4 hours 23 miles northing including assessment of this fiord’s countless vertiginous waterfalls and scenic headwaters.  Moored up on heavy U.S. Forest Service buoy using double-down side-swaddle technique.  Calm winds, showers.  Cabals of eagles, golden and bald, soaring and fishing.  Soaked crab-pot overnight in location absent crabs.  Watched fat black bears catch and consume salmon at spawning streams.  Two sea lions fed fiercely near Jupiter for an hour.  Crew contentedly absorbed surrounding geomorphic and wildlife wonders.

Thursday, Fitzgibbon Cove

3 1/2 hours 25 miles northing in Behm Canal.  Anchored up in 10 fathoms with a double shot of chain.  Low cloud, light wind gave way to moderate chop and rain.  Wind inflated to gusty 20-25 knots.  Boat swung on good anchor set but this was the wrong lovely anchorage for advection winds cascading down the mountains on the opposite shore of the canal, compressing up the inlet.  Battened down aboard for an extended saturated blow.  The storm continued all night.  Auxiliary crew unfazed by adverse weather conditions.

Eyes on deck for wildlife

Friday, Yes Bay

3 1/2 hours 26 miles.  Departed Fitzgibbon in gusty winds, SW 15-20 knots, rain and mist, to round northern end of the island.  Winds abated along Behm Narrows and remained muted.  Route to inner reaches of Yes Bay (anglicization of Tlingit word Yass meaning mussels) offers scenic approach past Yes Bay Fishing Lodge through narrow, rocky passages into broad well-protected lake with ample anchoring opportunities.  Anchored up in 9 fathoms.  Launched tender to explore many nearby islets and streams bustling with humpy salmon in full terpsichorean spawning.  Eagles in abundance.  Bear must have been close by, yet unseen.  Set out crab pot, yet again in wrong location.  Wonderful anchorage perfectly suited to our needs.

Saturday, Yes Bay

The observed and forecast weather was so poor, and Jupiter’s current location so rich, the crew determined to remain another night, which was not regretted as heavy rain and wind persisted.  With every portal closed and gasketed the boat-bound crew engaged in more contemplative pursuits such as navigational trivia matches and vociferous arguments over the dishwashing rotation.  As is said in Maine, this was a “grade A, gray day, lay day”.

Sunday, Port Stewart

3 hours 19 miles in sloppy conditions heading south along the western shore.  Anchored up in 6 fathoms.  Entry into this interesting location on the Cleveland Peninsula means carefully picking our way across shallow bars and around numerous hazards that were uncovered and easily observed during the low tide approach.  The skies brightened sufficiently to allow doors to be flung wide, and lunch to be taken on the aft deck.  Clouds resumed their desultory drizzle within the hour.  An indefatigable yet futile watch was maintained for bears.  The crab pot remained aboard in a state of disgrace.

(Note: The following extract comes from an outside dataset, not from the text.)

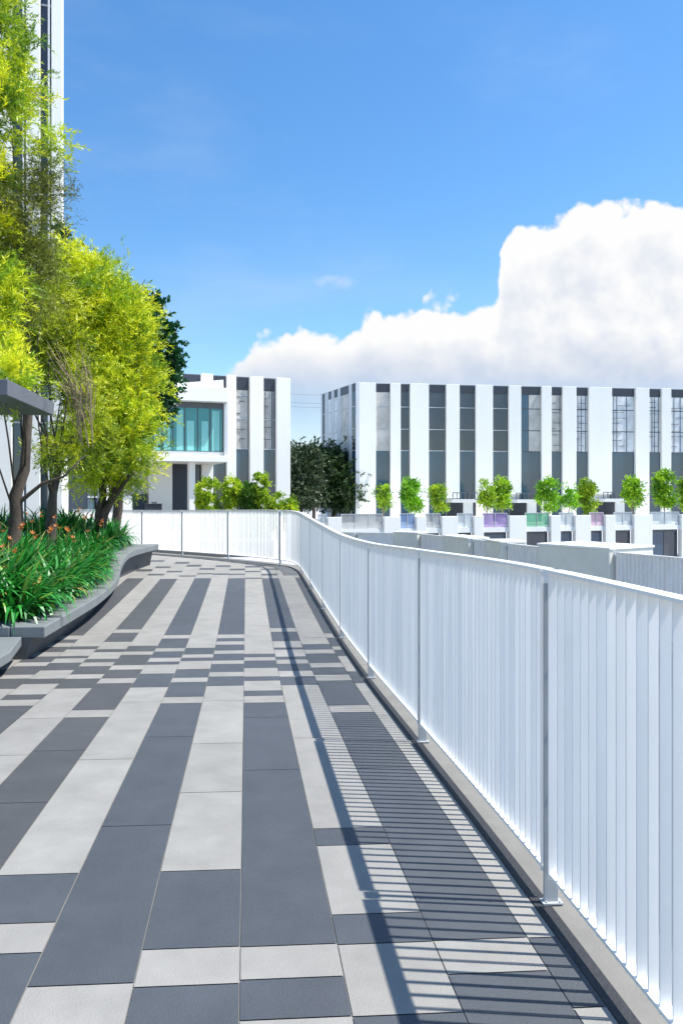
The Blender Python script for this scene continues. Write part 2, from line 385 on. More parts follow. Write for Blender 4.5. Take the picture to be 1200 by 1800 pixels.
# ------------------------------------------------------------------ near fence
FH = 1.28
def make_fence(posts, subp, hfun, name, label, height=FH, finstep=.061, plate=True, post_w=.012, back=0, finw=.0158):
    root = empty(name, (posts[0][0], posts[0][1], hfun(posts[0][1])), label, 'fence')
    for i in range(len(posts) - 1):
        path = [Vector(p) for p in subp(i)]
        L_ = [0]
        for a, b in zip(path[:-1], path[1:]): L_.append(L_[-1] + (b - a).length)
        tot = L_[-1]
        def pt(s):
            for k in range(len(path) - 1):
                if s <= L_[k + 1] or k == len(path) - 2:
                    t = (s - L_[k]) / (L_[k + 1] - L_[k]); d = (path[k + 1] - path[k]).normalized(); return path[k].lerp(path[k + 1], t), d
        g = .038
        n = int(round((tot - 2 * g) / finstep)); fins = MB()
        for k in range(n + 1):
            s = g + (tot - 2 * g) * k / n; p, d = pt(s); nn = Vector((d.y, -d.x)); z = hfun(p.y)
            hw = finw * random.uniform(.95, 1.05) if 0 < k < n else .025; th = .0055 if 0 < k < n else .006
            jit = random.uniform(-.0015, .0015)
            an = random.uniform(-.07, .03) if 0 < k < n else 0
            n3 = (nn * math.cos(an) + d * math.sin(an)); d3 = (d * math.cos(an) - nn * math.sin(an))
            q = p - d3 * th / 2 - n3 * hw + d * jit
            fins.obox((q.x, q.y, z + .112), (d3.x * th, d3.y * th, 0), (n3.x * hw * 2, n3.y * hw * 2, 0), (0, 0, height - .0105 - .112))
            if 0 < k < n:   # folded lip along the outer edge
                q = p + nn * (hw - .003) + d * jit + d * .003
                fins.obox((q.x, q.y, z + .1125), (d.x * .006, d.y * .006, 0), (nn.x * .0025, nn.y * .0025, 0), (0, 0, height - .0155 - .1125))
        if back:
            a_, d_ = pt(g); n_ = Vector((d_.y, -d_.x)); q = a_ + n_ * back; ll_ = tot - 2 * g
            fins.obox((q.x, q.y, hfun(a_.y) + .14), (d_.x * ll_, d_.y * ll_, 0), (n_.x * .003, n_.y * .003, 0), (0, 0, height - .157))
        fo = fins.build('panel', MT['fin'], root)
        for (nm, z0, z1, hw) in (('top_rail', height - .011, height, .029), ('bottom_rail', .122, .134, .0205)):
            r = MB(); ns = max(6, int(tot / .18)); ring = []
            for k in range(ns + 1):
                p, d = pt(g - .006 + (tot - 2 * g + .012) * k / ns); nn = Vector((d.y, -d.x)); z = hfun(p.y)
                ring.append([(p.x - nn.x * hw, p.y - nn.y * hw, z + z0), (p.x + nn.x * hw, p.y + nn.y * hw, z + z0), (p.x + nn.x * hw, p.y + nn.y * hw, z + z1), (p.x - nn.x * hw, p.y - nn.y * hw, z + z1)])
            nb = len(r.v)
            for q in ring: r.v += q
            for k in range(ns):
                for j in range(4):
                    a = nb + k * 4 + j; b = nb + k * 4 + (j + 1) % 4; r.f.append((a, b, b + 4, a + 4)); r.m.append(0)
            r.f.append((nb + 3, nb + 2, nb + 1, nb)); r.f.append(tuple(nb + ns * 4 + j for j in range(4))); r.m += [0, 0]
            r.build(nm, MT['white'], fo)
    for i, p in enumerate(posts):
        a = Vector(posts[max(i - 1, 0)]); b = Vector(posts[min(i + 1, len(posts) - 1)]); d = (b - a).normalized(); nn = Vector((d.y, -d.x)); z = hfun(p[1]); P = Vector(p)
        m = MB(); hw = .027; t = post_w
        q = P - d * t / 2 - nn * hw
        m.obox((q.x, q.y, z), (d.x * t, d.y * t, 0), (nn.x * 2 * hw, nn.y * 2 * hw, 0), (0, 0, height - .055))
        po = m.build('post', MT['post'], root, bevel=.001)
        m = MB(); q = P - d * .026 - nn * .017; m.obox((q.x, q.y, z + height - .0545), (d.x * .052, d.y * .052, 0), (nn.x * .034, nn.y * .034, 0), (0, 0, .052))
        m.build('bracket', MT['white'], po)
        m = MB(); q = P - d * .02 - nn * .036; m.obox((q.x, q.y, z + .0065), (d.x * .04, d.y * .04, 0), (nn.x * .078, nn.y * .078, 0), (0, 0, .006))
        for (a_, b_) in ((-.013, -.022), (.013, -.022), (-.013, .03), (.013, .03)):
            c_ = P + d * a_ + nn * b_; m.tube([(c_.x, c_.y, z + .012), (c_.x, c_.y, z + .018)], [.0035, .0035], 6)
        m.build('base_plate', MT['post'], po)
        if plate and i < 7:
            for hz in (.42, .66, .90):
                c_ = P - d * (t / 2 + .0005) - nn * .004; m = MB(); m.tube([(c_.x, c_.y, z + hz), (c_.x - d.x * .006, c_.y - d.y * .006, z + hz)], [.0065, .006], 6); m.build('bolt', MT['bolt'], po)
    return root
make_fence(POST, sub_path, deck, 'railing', 'long white railing of upright fins curving along the edge of the paved walkway')

# ------------------------------------------------------------------ second fence with piers beyond the gap
z2 = -.8
def p2(px, py): 
    D = -z2 * F / (py - HY); v = at(px, py, D); return (v.x, v.y)
W2 = [(560, 934.5), (695, 936.5), (740, 938), (787, 943), (833, 948), (863, 950.5), (893, 955), (951, 961), (1082, 970), (1210, 981), (1330, 993)]
base2 = CAMZ + z2 - 1.28
groups2 = [([0, 1], 'white railing across the gap, its far run level below the striped block'), ([2, 3], 'short white railing between the two farthest cream concrete piers'), ([4, 5], 'narrow white railing between the second and third cream piers'), ([6, 7], 'white railing just left of the large flat-topped cream pier'), ([8, 9, 10], 'white finned railing right of the large flat-topped cream pier')]
for idx, lab in groups2:
    P = [p2(*W2[i]) for i in idx]
    if idx[0] == 0: P = [P[0], tuple(Vector(P[0]).lerp(Vector(P[1]), .5)), P[1]]
    make_fence(P, lambda i, P=P: [P[i], P[i + 1]], lambda y: base2, 'railing', lab, finstep=.075, finw=.0215, back=-.027, plate=False, post_w=.03)
def pier(i, j, lab, extra=0, back=.45, top=.0):
    a = Vector(p2(*W2[i])); b = Vector(p2(*W2[j])); d = (b - a).normalized(); n = Vector((-d.y, d.x))
    if n.y < 0: n = -n
    r = empty('concrete_pier', (a.x, a.y, base2 - .4), lab, 'pier', 'cream concrete piers across the gap')
    m = MB(); q = a + d * .03 - n * .12
    l = (b - a).length - .06
    m.obox((q.x, q.y, base2 - .4), (d.x * l, d.y * l, 0), (n.x * back, n.y * back, 0), (0, 0, 1.28 + .4 + top))
    m.build('shaft', MT['cream'], r, bevel=.012)
    m = MB(); q = q - d * .015 - n * .015; l += .03
    m.obox((q.x, q.y, base2 + 1.28 + top + .001), (d.x * l, d.y * l, 0), (n.x * (back + .03), n.y * (back + .03), 0), (0, 0, .035)); m.build('coping', MT['wall'], r, bevel=.006)
pier(1, 2, 'farthest of the cream concrete piers, at the end of the level railing')
pier(3, 4, 'second farthest cream concrete pier, between two short white railings')
pier(5, 6, 'narrow third cream concrete pier, left of the white railing beside the big pier')
pier(7, 8, 'large flat-topped cream concrete pier, nearest and widest of the row', back=1.1, top=.03)
# walkway slab carrying that fence; coloured dark so the fin gaps look shaded
mb = MB(); pp = [Vector(p2(*q)) for q in W2]
for a, b in zip(pp[:-1], pp[1:]):
    mb.quad([(a.x - .15, a.y - .2, base2 - .01), (b.x - .15, b.y - .2, base2 - .01), (b.x + 2.2, b.y + 2.4, base2 - .01), (a.x + 2.2, a.y + 2.4, base2 - .01)])
    mb.quad([(a.x - .15, a.y - .2, base2 - .5), (b.x - .15, b.y - .2, base2 - .5), (b.x - .15, b.y - .2, base2 - .01), (a.x - .15, a.y - .2, base2 - .01)])
    mb.quad([(a.x - .15, a.y - .2, base2 - .5), (a.x + 2.2, a.y + 2.4, base2 - .5), (b.x + 2.2, b.y + 2.4, base2 - .5), (b.x - .15, b.y - .2, base2 - .5)])
tag(mb.build('lower_walkway', MT['concd']), kind='structure')

# ------------------------------------------------------------------ buildings
def ray_on(px, a, b):
    """point where the view direction of px meets the plan line a-b"""
    c = (px - CX) / F; d = Vector((FW.x + RT.x * c, FW.y + RT.y * c)); e = b - a
    det = d.x * -e.y + e.x * d.y
    t = (a.x * -e.y + e.x * a.y) / det
    return d * t
def xy(v): return Vector((v.x, v.y))
def facade(root, a, b, z0, z1, segs, depth=.6, recess=.22, rows=(), split=None, wallm='wall'):
    """segs: (px0, px1, kind, opts). White wall strips stand proud of recessed glazing."""
    d = (b - a).normalized(); n = Vector((d.y, -d.x))
    if n.dot(-a) < 0: n = -n          # towards the camera
    for s in segs:
        p0 = ray_on(s[0], a, b); p1 = ray_on(s[1], a, b); l = (p1 - p0).length; o = s[3] if len(s) > 3 else {}
        za = o.get('z0', z0); zb = o.get('z1', z1)
        if s[2] == 'wall':
            m = MB(); q = p0 - n * depth; m.obox((q.x, q.y, za), (d.x * l, d.y * l, 0), (n.x * depth, n.y * depth, 0), (0, 0, zb - za)); m.build('wall', MT[o.get('m', wallm)], root, bevel=.02)
        else:
            q = p0 - n * (recess + .08) - d * .02; m = MB(); ll = l + .04
            fr = MB(); fr.obox((q.x, q.y, za), (d.x * ll, d.y * ll, 0), (n.x * .05, n.y * .05, 0), (0, 0, zb - za - .02)); f = fr.build('window', MT['frame'], root)
            qq = q + n * .0525; zs = sorted(set([za + .05, zb - .7] + [r for r in rows if za < r < zb - .8] + o.get('rows', [])))
            for k in range(len(zs) - 1):
                z_a = zs[k] + .04; z_b = zs[k + 1] - .04
                mm = o.get('low', 'glassb') if (split and z_b <= split + .05) else o.get('up', 'glass')
                if o.get('half') and mm != 'glassb':
                    hl = ll * o['half']
                    pm = MB(); s0 = qq + d * .05; pm.obox((s0.x, s0.y, z_a), (d.x * (hl - .05), d.y * (hl - .05), 0), (n.x * .02, n.y * .02, 0), (0, 0, z_b - z_a)); pm.build('pane', MT['glassb'], f)
                    pm = MB(); s0 = qq + d * (hl + .05); pm.obox((s0.x, s0.y, z_a), (d.x * (ll - hl - .1), d.y * (ll - hl - .1), 0), (n.x * .02, n.y * .02, 0), (0, 0, z_b - z_a)); pm.build('pane', MT[mm], f)
                else:
                    pm = MB(); s0 = qq + d * .05; pm.obox((s0.x, s0.y, z_a), (d.x * (ll - .1), d.y * (ll - .1), 0), (n.x * .02, n.y * .02, 0), (0, 0, z_b - z_a)); pm.build('pane', MT[mm], f)
            tm = MB(); s0 = qq + d * .03; tm.obox((s0.x, s0.y, zs[-1] + .02), (d.x * (ll - .06), d.y * (ll - .06), 0), (n.x * .03, n.y * .03, 0), (0, 0, .6)); tm.build('spandrel', MT['spand'], f)
            if o.get('bars'):
                bm_ = MB(); s1 = qq + n * .022
                rr = random.Random(int(s[0]))
                for bb in o['bars']:
                    t0 = s1 + d * (ll * bb); bm_.obox((t0.x, t0.y, split), (d.x * .045, d.y * .045, 0), (n.x * .03, n.y * .03, 0), (0, 0, zb - .75 - split))
                zz = split + .5
                while zz < zb - 1:
                    t0 = s1 + d * (ll * rr.choice((.05, .3, .05))); bm_.obox((t0.x, t0.y, zz), (d.x * ll * rr.uniform(.3, .65), d.y * ll * .4, 0), (n.x * .034, n.y * .034, 0), (0, 0, .035)); zz += rr.uniform(.35, .9)
                bm_.build('reflection_bar', MT['frame'], f)  # irregular dark bars, part of the painted reflections
            if rows and not o.get('nobar'):
                hb = MB(); s1 = qq + n * .022 + d * .03
                for r in rows:
                    if za + .3 < r < zb - .8: hb.obox((s1.x, s1.y, r - .03), (d.x * (ll - .06), d.y * (ll - .06), 0), (n.x * .03, n.y * .03, 0), (0, 0, .06))
                if hb.v: hb.build('transom', MT['framel'], f)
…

Departing Port Stewart with low ceilings

Monday, Ketchikan

4 hours 29 miles in the Behm Canal and Tongass Narrows, south and east back to where we started.  Good conditions, encountering scores of small fishing vessels at Tatoosh participating in the annual Silver Salmon Derby.  Spotted two humpback whales, two Alaska State Ferries, four behemoth cruise ships, and many small craft enjoying the sunny Labor Day weather.  We have come full circle.  Happy to stretch eight legs on land.

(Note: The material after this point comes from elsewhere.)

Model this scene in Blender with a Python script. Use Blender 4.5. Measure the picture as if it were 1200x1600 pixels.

Shoreline reflections turned upright.  Ancient inspiration for totem poles?

Gray Day Black Cod Dip

Poach smoked black cod in coconut milk and let cool.   Mix mayonnaise, Boursin cheese, lime juice, creamed horseradish, finely chopped green onions and pepper to a smooth paste.  Flake in cod, then stir with a fork to mash and combine.  Rest for two hours to meld flavors.  Serve with melba toast.

 

How long is one SHOT of chain?

2 comments

  1. Susan Scheffer says:

    I love living vicariously through you and your fantastic pictures. Again thank you for sharing with such clever and insightful posts. It’s always a treat to open your posts!